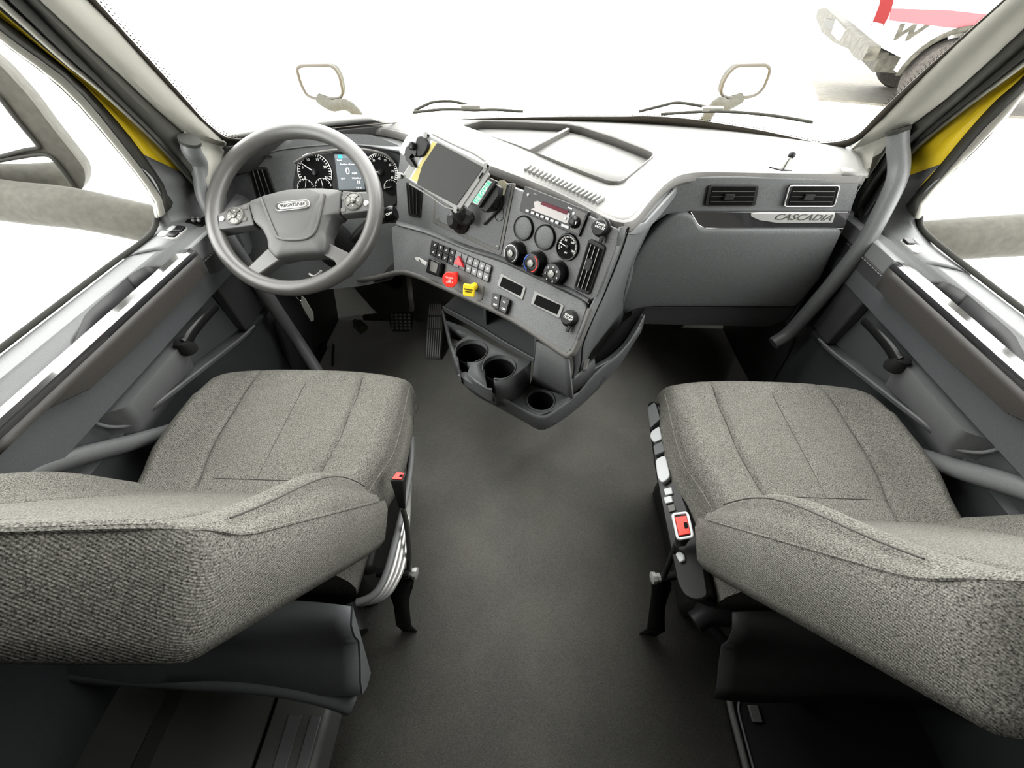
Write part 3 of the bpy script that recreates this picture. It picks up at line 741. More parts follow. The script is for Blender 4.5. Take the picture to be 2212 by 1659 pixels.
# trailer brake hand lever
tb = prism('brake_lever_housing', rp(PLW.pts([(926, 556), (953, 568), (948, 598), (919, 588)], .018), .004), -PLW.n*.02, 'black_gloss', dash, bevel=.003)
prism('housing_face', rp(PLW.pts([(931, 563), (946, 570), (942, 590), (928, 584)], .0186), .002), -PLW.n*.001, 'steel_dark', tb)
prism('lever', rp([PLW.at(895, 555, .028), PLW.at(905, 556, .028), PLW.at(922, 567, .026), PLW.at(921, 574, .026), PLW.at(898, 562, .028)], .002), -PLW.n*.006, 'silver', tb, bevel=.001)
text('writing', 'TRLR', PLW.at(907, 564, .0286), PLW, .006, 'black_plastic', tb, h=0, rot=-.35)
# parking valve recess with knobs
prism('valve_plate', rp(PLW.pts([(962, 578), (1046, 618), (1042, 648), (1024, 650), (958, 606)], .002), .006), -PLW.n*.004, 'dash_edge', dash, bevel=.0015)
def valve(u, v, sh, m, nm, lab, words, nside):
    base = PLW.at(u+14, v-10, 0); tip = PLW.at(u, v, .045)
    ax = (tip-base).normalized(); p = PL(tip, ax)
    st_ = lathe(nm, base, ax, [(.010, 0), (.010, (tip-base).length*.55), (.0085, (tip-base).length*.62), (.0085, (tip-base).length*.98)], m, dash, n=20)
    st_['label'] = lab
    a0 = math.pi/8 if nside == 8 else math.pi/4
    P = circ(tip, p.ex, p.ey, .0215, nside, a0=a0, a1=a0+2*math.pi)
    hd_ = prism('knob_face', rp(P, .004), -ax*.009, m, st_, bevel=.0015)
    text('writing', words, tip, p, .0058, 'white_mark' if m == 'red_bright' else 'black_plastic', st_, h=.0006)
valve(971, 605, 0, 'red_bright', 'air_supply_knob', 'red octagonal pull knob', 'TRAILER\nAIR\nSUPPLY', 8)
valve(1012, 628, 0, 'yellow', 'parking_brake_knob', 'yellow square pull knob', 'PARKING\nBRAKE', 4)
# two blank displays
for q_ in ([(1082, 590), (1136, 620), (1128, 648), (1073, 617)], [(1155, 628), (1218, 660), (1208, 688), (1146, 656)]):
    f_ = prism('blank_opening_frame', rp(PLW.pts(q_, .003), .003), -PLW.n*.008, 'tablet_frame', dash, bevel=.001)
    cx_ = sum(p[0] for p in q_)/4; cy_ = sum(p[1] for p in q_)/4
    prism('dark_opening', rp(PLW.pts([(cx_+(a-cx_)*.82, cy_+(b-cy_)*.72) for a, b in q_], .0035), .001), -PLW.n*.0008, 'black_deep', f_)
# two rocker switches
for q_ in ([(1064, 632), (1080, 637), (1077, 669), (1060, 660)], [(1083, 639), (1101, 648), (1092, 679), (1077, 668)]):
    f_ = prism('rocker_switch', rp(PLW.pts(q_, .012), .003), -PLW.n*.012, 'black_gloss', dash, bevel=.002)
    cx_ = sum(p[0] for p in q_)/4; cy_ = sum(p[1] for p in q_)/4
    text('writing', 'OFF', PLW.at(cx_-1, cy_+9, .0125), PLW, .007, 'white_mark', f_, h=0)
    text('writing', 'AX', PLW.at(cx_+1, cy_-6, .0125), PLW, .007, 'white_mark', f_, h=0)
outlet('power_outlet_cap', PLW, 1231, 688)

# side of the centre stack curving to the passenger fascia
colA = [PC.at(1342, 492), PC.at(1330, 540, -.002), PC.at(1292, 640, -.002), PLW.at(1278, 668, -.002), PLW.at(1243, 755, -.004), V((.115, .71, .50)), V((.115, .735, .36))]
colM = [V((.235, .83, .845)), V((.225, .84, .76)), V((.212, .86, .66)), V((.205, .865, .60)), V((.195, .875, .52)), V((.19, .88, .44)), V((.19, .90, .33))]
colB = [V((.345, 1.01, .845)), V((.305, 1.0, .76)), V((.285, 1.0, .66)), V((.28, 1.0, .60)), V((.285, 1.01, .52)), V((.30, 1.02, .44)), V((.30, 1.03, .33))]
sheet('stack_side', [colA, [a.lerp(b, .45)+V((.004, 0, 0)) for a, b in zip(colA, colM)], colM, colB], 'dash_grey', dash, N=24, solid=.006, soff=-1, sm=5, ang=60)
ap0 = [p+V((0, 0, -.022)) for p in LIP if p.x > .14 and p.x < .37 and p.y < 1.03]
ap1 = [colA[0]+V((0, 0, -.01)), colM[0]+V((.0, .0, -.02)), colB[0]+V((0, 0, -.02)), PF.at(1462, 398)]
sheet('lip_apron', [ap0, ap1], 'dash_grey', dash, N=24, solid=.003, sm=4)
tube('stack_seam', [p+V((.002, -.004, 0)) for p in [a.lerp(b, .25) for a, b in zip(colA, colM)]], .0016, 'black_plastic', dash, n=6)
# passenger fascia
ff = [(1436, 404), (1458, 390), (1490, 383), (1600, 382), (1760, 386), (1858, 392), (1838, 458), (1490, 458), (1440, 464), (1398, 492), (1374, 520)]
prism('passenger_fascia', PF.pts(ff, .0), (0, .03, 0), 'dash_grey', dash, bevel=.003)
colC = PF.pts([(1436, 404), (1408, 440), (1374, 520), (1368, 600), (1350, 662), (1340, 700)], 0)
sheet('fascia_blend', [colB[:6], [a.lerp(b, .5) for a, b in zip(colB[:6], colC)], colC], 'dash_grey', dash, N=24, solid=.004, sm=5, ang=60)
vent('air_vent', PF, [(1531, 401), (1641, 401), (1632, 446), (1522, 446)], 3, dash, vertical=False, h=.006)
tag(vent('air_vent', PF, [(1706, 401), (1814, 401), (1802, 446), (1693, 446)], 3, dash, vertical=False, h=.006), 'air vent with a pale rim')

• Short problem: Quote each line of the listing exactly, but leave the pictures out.

• Output for this exercise:
Write part 3 of the bpy script that recreates this picture. It picks up at line 741. More parts follow. The script is for Blender 4.5. Take the picture to be 2212 by 1659 pixels.
# trailer brake hand lever
tb = prism('brake_lever_housing', rp(PLW.pts([(926, 556), (953, 568), (948, 598), (919, 588)], .018), .004), -PLW.n*.02, 'black_gloss', dash, bevel=.003)
prism('housing_face', rp(PLW.pts([(931, 563), (946, 570), (942, 590), (928, 584)], .0186), .002), -PLW.n*.001, 'steel_dark', tb)
prism('lever', rp([PLW.at(895, 555, .028), PLW.at(905, 556, .028), PLW.at(922, 567, .026), PLW.at(921, 574, .026), PLW.at(898, 562, .028)], .002), -PLW.n*.006, 'silver', tb, bevel=.001)
text('writing', 'TRLR', PLW.at(907, 564, .0286), PLW, .006, 'black_plastic', tb, h=0, rot=-.35)
# parking valve recess with knobs
prism('valve_plate', rp(PLW.pts([(962, 578), (1046, 618), (1042, 648), (1024, 650), (958, 606)], .002), .006), -PLW.n*.004, 'dash_edge', dash, bevel=.0015)
def valve(u, v, sh, m, nm, lab, words, nside):
    base = PLW.at(u+14, v-10, 0); tip = PLW.at(u, v, .045)
    ax = (tip-base).normalized(); p = PL(tip, ax)
    st_ = lathe(nm, base, ax, [(.010, 0), (.010, (tip-base).length*.55), (.0085, (tip-base).length*.62), (.0085, (tip-base).length*.98)], m, dash, n=20)
    st_['label'] = lab
    a0 = math.pi/8 if nside == 8 else math.pi/4
    P = circ(tip, p.ex, p.ey, .0215, nside, a0=a0, a1=a0+2*math.pi)
    hd_ = prism('knob_face', rp(P, .004), -ax*.009, m, st_, bevel=.0015)
    text('writing', words, tip, p, .0058, 'white_mark' if m == 'red_bright' else 'black_plastic', st_, h=.0006)
valve(971, 605, 0, 'red_bright', 'air_supply_knob', 'red octagonal pull knob', 'TRAILER\nAIR\nSUPPLY', 8)
valve(1012, 628, 0, 'yellow', 'parking_brake_knob', 'yellow square pull knob', 'PARKING\nBRAKE', 4)
# two blank displays
for q_ in ([(1082, 590), (1136, 620), (1128, 648), (1073, 617)], [(1155, 628), (1218, 660), (1208, 688), (1146, 656)]):
    f_ = prism('blank_opening_frame', rp(PLW.pts(q_, .003), .003), -PLW.n*.008, 'tablet_frame', dash, bevel=.001)
    cx_ = sum(p[0] for p in q_)/4; cy_ = sum(p[1] for p in q_)/4
    prism('dark_opening', rp(PLW.pts([(cx_+(a-cx_)*.82, cy_+(b-cy_)*.72) for a, b in q_], .0035), .001), -PLW.n*.0008, 'black_deep', f_)
# two rocker switches
for q_ in ([(1064, 632), (1080, 637), (1077, 669), (1060, 660)], [(1083, 639), (1101, 648), (1092, 679), (1077, 668)]):
    f_ = prism('rocker_switch', rp(PLW.pts(q_, .012), .003), -PLW.n*.012, 'black_gloss', dash, bevel=.002)
    cx_ = sum(p[0] for p in q_)/4; cy_ = sum(p[1] for p in q_)/4
    text('writing', 'OFF', PLW.at(cx_-1, cy_+9, .0125), PLW, .007, 'white_mark', f_, h=0)
    text('writing', 'AX', PLW.at(cx_+1, cy_-6, .0125), PLW, .007, 'white_mark', f_, h=0)
outlet('power_outlet_cap', PLW, 1231, 688)

# side of the centre stack curving to the passenger fascia
colA = [PC.at(1342, 492), PC.at(1330, 540, -.002), PC.at(1292, 640, -.002), PLW.at(1278, 668, -.002), PLW.at(1243, 755, -.004), V((.115, .71, .50)), V((.115, .735, .36))]
colM = [V((.235, .83, .845)), V((.225, .84, .76)), V((.212, .86, .66)), V((.205, .865, .60)), V((.195, .875, .52)), V((.19, .88, .44)), V((.19, .90, .33))]
colB = [V((.345, 1.01, .845)), V((.305, 1.0, .76)), V((.285, 1.0, .66)), V((.28, 1.0, .60)), V((.285, 1.01, .52)), V((.30, 1.02, .44)), V((.30, 1.03, .33))]
sheet('stack_side', [colA, [a.lerp(b, .45)+V((.004, 0, 0)) for a, b in zip(colA, colM)], colM, colB], 'dash_grey', dash, N=24, solid=.006, soff=-1, sm=5, ang=60)
ap0 = [p+V((0, 0, -.022)) for p in LIP if p.x > .14 and p.x < .37 and p.y < 1.03]
ap1 = [colA[0]+V((0, 0, -.01)), colM[0]+V((.0, .0, -.02)), colB[0]+V((0, 0, -.02)), PF.at(1462, 398)]
sheet('lip_apron', [ap0, ap1], 'dash_grey', dash, N=24, solid=.003, sm=4)
tube('stack_seam', [p+V((.002, -.004, 0)) for p in [a.lerp(b, .25) for a, b in zip(colA, colM)]], .0016, 'black_plastic', dash, n=6)
# passenger fascia
ff = [(1436, 404), (1458, 390), (1490, 383), (1600, 382), (1760, 386), (1858, 392), (1838, 458), (1490, 458), (1440, 464), (1398, 492), (1374, 520)]
prism('passenger_fascia', PF.pts(ff, .0), (0, .03, 0), 'dash_grey', dash, bevel=.003)
colC = PF.pts([(1436, 404), (1408, 440), (1374, 520), (1368, 600), (1350, 662), (1340, 700)], 0)
sheet('fascia_blend', [colB[:6], [a.lerp(b, .5) for a, b in zip(colB[:6], colC)], colC], 'dash_grey', dash, N=24, solid=.004, sm=5, ang=60)
vent('air_vent', PF, [(1531, 401), (1641, 401), (1632, 446), (1522, 446)], 3, dash, vertical=False, h=.006)
tag(vent('air_vent', PF, [(1706, 401), (1814, 401), (1802, 446), (1693, 446)], 3, dash, vertical=False, h=.006), 'air vent with a pale rim')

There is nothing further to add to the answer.